## [Goal of the exercise]
Return every record exactly as written.

## [Input]
[start]

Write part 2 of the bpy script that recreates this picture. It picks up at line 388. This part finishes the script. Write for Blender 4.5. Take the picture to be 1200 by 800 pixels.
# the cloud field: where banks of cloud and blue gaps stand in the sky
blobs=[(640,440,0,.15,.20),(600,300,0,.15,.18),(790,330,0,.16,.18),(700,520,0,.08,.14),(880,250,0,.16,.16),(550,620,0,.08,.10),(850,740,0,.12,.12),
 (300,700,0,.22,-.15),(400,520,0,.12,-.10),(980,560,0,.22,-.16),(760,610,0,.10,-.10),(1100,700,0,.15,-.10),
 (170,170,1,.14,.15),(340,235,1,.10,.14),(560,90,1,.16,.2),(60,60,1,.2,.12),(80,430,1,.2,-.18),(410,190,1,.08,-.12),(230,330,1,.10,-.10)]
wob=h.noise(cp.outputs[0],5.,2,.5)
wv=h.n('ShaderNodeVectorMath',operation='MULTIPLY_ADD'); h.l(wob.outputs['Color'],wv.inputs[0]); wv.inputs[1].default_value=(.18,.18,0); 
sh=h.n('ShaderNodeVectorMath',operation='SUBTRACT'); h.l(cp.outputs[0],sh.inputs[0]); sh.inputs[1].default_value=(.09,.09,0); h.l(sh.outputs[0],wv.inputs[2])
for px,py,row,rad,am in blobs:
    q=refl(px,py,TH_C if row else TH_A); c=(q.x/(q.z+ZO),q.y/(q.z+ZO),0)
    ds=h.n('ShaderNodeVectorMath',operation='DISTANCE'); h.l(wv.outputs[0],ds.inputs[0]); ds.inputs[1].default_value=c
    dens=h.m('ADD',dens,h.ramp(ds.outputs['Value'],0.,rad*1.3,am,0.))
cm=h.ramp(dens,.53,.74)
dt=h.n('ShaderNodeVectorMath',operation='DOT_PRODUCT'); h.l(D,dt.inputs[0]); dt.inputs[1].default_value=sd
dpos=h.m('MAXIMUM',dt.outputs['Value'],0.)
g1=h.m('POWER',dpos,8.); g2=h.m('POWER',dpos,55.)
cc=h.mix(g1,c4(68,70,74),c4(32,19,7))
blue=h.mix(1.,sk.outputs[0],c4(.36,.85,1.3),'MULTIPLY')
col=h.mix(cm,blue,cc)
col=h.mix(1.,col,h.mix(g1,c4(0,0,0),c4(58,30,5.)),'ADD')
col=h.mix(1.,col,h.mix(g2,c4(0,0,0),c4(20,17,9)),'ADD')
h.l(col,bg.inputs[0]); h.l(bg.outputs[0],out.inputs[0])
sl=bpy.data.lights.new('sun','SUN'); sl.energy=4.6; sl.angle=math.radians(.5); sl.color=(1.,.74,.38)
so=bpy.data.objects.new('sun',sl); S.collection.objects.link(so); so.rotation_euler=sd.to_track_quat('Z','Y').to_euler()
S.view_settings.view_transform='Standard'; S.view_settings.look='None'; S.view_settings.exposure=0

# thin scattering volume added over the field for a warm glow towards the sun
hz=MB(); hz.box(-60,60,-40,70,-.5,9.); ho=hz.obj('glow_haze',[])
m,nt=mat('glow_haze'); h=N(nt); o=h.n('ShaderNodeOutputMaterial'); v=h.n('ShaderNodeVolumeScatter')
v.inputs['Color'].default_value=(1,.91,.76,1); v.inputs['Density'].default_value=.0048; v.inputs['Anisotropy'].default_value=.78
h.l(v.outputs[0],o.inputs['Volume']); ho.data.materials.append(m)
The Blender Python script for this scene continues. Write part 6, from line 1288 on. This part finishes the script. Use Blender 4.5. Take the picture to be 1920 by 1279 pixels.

[end]

## [Written solution]
Write part 2 of the bpy script that recreates this picture. It picks up at line 388. This part finishes the script. Write for Blender 4.5. Take the picture to be 1200 by 800 pixels.
# the cloud field: where banks of cloud and blue gaps stand in the sky
blobs=[(640,440,0,.15,.20),(600,300,0,.15,.18),(790,330,0,.16,.18),(700,520,0,.08,.14),(880,250,0,.16,.16),(550,620,0,.08,.10),(850,740,0,.12,.12),
 (300,700,0,.22,-.15),(400,520,0,.12,-.10),(980,560,0,.22,-.16),(760,610,0,.10,-.10),(1100,700,0,.15,-.10),
 (170,170,1,.14,.15),(340,235,1,.10,.14),(560,90,1,.16,.2),(60,60,1,.2,.12),(80,430,1,.2,-.18),(410,190,1,.08,-.12),(230,330,1,.10,-.10)]
wob=h.noise(cp.outputs[0],5.,2,.5)
wv=h.n('ShaderNodeVectorMath',operation='MULTIPLY_ADD'); h.l(wob.outputs['Color'],wv.inputs[0]); wv.inputs[1].default_value=(.18,.18,0); 
sh=h.n('ShaderNodeVectorMath',operation='SUBTRACT'); h.l(cp.outputs[0],sh.inputs[0]); sh.inputs[1].default_value=(.09,.09,0); h.l(sh.outputs[0],wv.inputs[2])
for px,py,row,rad,am in blobs:
    q=refl(px,py,TH_C if row else TH_A); c=(q.x/(q.z+ZO),q.y/(q.z+ZO),0)
    ds=h.n('ShaderNodeVectorMath',operation='DISTANCE'); h.l(wv.outputs[0],ds.inputs[0]); ds.inputs[1].default_value=c
    dens=h.m('ADD',dens,h.ramp(ds.outputs['Value'],0.,rad*1.3,am,0.))
cm=h.ramp(dens,.53,.74)
dt=h.n('ShaderNodeVectorMath',operation='DOT_PRODUCT'); h.l(D,dt.inputs[0]); dt.inputs[1].default_value=sd
dpos=h.m('MAXIMUM',dt.outputs['Value'],0.)
g1=h.m('POWER',dpos,8.); g2=h.m('POWER',dpos,55.)
cc=h.mix(g1,c4(68,70,74),c4(32,19,7))
blue=h.mix(1.,sk.outputs[0],c4(.36,.85,1.3),'MULTIPLY')
col=h.mix(cm,blue,cc)
col=h.mix(1.,col,h.mix(g1,c4(0,0,0),c4(58,30,5.)),'ADD')
col=h.mix(1.,col,h.mix(g2,c4(0,0,0),c4(20,17,9)),'ADD')
h.l(col,bg.inputs[0]); h.l(bg.outputs[0],out.inputs[0])
sl=bpy.data.lights.new('sun','SUN'); sl.energy=4.6; sl.angle=math.radians(.5); sl.color=(1.,.74,.38)
so=bpy.data.objects.new('sun',sl); S.collection.objects.link(so); so.rotation_euler=sd.to_track_quat('Z','Y').to_euler()
S.view_settings.view_transform='Standard'; S.view_settings.look='None'; S.view_settings.exposure=0

# thin scattering volume added over the field for a warm glow towards the sun
hz=MB(); hz.box(-60,60,-40,70,-.5,9.); ho=hz.obj('glow_haze',[])
m,nt=mat('glow_haze'); h=N(nt); o=h.n('ShaderNodeOutputMaterial'); v=h.n('ShaderNodeVolumeScatter')
v.inputs['Color'].default_value=(1,.91,.76,1); v.inputs['Density'].default_value=.0048; v.inputs['Anisotropy'].default_value=.78
h.l(v.outputs[0],o.inputs['Volume']); ho.data.materials.append(m)
The Blender Python script for this scene continues. Write part 6, from line 1288 on. This part finishes the script. Use Blender 4.5. Take the picture to be 1920 by 1279 pixels.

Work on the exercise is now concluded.